Algún lector estará pensando que esta chiquilla es un poco estrecha, pero José Antonio Marina dice algo muy parecido: “Si yo fuera un extraterrestre y viera algunos programas de televisión, pensaría que los humanos son unos salidos que no piensan nada más que en el sexo. Es la presión de los adultos, entre otras cosas por razones comerciales, la que está reduciendo el periodo infantil y lanzando, sobre todo a las chicas, a un mundo obsesivamente sexualizado”.

Algún Lector pensará, sin duda, que Marina es un poco estrecho, pero Ángeles Caso lamenta esa misma marea de zafiedad en programas donde “se miente, se grita, se insulta, se calumnia y se rebuzna”. Además, por su propia condición, Ángeles Caso se centra en el punto de la degradación televisiva que más le duele: la reducción de las mujeres a trozos de carne, a marujas parlanchinas, a compradoras compulsivas, a exhibicionistas de cuerpos espléndidos con cerebros de mosquito.

Es posible que Ángeles Caso sea un poco estrecha, pero Emilio Lledó también piensa que “nuestra televisión es una basura. Y su tiranía sobre la conciencia infantil y juvenil es un problema más grave que el desempleo y la crisis económica. Esos otros educadores han invadido sin derecho alguno el espacio de la educación, y han introducido valores, ideas y palabras mortales para la vida de la mente y de los hombres. La educación auténtica exige idealismo y generosidad, y sólo es posible por el cultivo del conocimiento, de la mirada sobre la realidad de la vida y de los hombres. No se trata de algo utópico. Lo utópico, irreal y ridículo es el pragmatismo de lo inútil, la falacia de convertir en real las informaciones o esperpentos que nos venden como vida, ese detritus mental que se produce en muchos rincones de la sociedad”.

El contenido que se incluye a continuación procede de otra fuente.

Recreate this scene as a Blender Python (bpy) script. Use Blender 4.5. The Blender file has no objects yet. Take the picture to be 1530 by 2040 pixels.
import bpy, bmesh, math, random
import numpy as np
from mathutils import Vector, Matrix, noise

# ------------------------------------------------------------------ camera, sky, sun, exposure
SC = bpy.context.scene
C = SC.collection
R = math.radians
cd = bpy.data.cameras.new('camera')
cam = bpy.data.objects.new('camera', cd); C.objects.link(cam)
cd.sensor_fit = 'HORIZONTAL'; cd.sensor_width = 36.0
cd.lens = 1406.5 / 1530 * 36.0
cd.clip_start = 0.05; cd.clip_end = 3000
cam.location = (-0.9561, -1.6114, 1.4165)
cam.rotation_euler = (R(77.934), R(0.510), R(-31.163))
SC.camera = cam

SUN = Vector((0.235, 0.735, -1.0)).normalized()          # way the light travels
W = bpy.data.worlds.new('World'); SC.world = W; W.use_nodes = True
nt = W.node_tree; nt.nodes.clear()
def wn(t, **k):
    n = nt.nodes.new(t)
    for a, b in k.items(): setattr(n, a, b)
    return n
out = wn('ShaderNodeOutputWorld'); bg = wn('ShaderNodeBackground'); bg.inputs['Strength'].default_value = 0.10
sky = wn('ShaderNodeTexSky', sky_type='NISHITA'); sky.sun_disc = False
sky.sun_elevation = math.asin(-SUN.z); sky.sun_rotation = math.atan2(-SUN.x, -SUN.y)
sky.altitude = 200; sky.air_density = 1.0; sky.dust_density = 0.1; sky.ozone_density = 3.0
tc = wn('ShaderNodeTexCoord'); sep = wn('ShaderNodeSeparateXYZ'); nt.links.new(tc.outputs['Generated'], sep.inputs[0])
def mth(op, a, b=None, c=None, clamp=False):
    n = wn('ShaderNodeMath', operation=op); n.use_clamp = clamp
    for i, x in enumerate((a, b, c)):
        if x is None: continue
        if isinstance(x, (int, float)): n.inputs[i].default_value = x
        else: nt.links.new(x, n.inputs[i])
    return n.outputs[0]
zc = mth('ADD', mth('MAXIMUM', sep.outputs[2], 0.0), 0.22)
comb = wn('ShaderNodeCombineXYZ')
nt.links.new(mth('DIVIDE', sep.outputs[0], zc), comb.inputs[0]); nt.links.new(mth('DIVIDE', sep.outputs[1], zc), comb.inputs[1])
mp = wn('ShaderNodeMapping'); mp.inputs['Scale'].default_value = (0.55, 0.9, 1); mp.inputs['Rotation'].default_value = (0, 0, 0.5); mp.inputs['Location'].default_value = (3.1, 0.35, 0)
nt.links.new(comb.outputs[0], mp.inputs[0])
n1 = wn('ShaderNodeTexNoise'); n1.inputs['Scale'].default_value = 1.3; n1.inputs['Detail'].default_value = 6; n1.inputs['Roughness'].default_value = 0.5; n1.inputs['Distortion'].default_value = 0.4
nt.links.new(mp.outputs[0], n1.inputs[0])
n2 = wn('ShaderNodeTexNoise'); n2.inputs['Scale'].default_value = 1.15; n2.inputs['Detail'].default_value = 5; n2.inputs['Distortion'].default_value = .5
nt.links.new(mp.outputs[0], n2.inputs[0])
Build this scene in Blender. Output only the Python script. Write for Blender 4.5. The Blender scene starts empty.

Tal vez Lledó..., pero Robert Spaemann también opina que "quienes trabajan en ese medio de comunicación aplican casi únicamente el criterio del impacto para seleccionar los temas. De este modo, la tradición basada en valores normales de la vida no tiene ya espacio. La televisión destruye sistemáticamente la diferencia entre lo normal y lo anormal, porque en sus parámetros lo normal carece de interés. Por lo tanto, ni el equilibrio, ni la verdad, ni la belleza se respetan como valores. No sé si peco de pesimista, pero creo que la dependencia de las personas de la televisión es el hecho más destructivo de la civilización actual".

Quizá Lledó y Spaemann sean filósofos estrechos, pero es Arturo Pérez-Reverte quien coincide con ellos y lamenta lo que ha visto en “una de esas series de estudiantes, y de jóvenes en su misma mismidad”, donde no falta un rata, varias chicas preocupadas porque Mariano no las mira, un cachas que se cepilla a una de ellas, un guapo que está saliendo de la droga, una profesora con ganas de tirarse a los alumnos, un gay que encuentra su media naranja en otro chico gay que resulta ser hijo del conserje, una chica que se queda embarazada... “Lo malo es que todo eso rebota fuera, y en vez de ser la serie la que refleja la realidad de los jóvenes, al final resultan los jóvenes de afuera los que teminan adaptando sus conversaciones, sus ideas, su vida, a lo que la serie muestra (...). Y me aterra que semejantes personajes, irreales, embusteros en su pretendida naturalidad, tan planos como el público que los reclama e imita, se consagren como referencias y ejemplos”.

Los griegos calificaban de obsceno lo que no debía ser representado sobre el escenario del teatro, por considerarlo degradante para el espectador. Pero nosotros somos posmodernos, y no necesitamos moralina de Pericles ni de Pérez-Reverte. Por eso producimos estupidez en serie, y luego vemos esas series con gusto, pues estamos encantados de descender del mono y de los surrealismos y totalitarismos del siglo XX, que nos han acostumbrado a admitir que lo negro es blanco, y la noche día, y a tomar la basura por la más grande de las creaciones humanas. Y, ahora, si algún lector piensa que estoy exagerando en este párrafo, debo reconocer que tiene razón: por suerte, hay mucha gente como Leticia.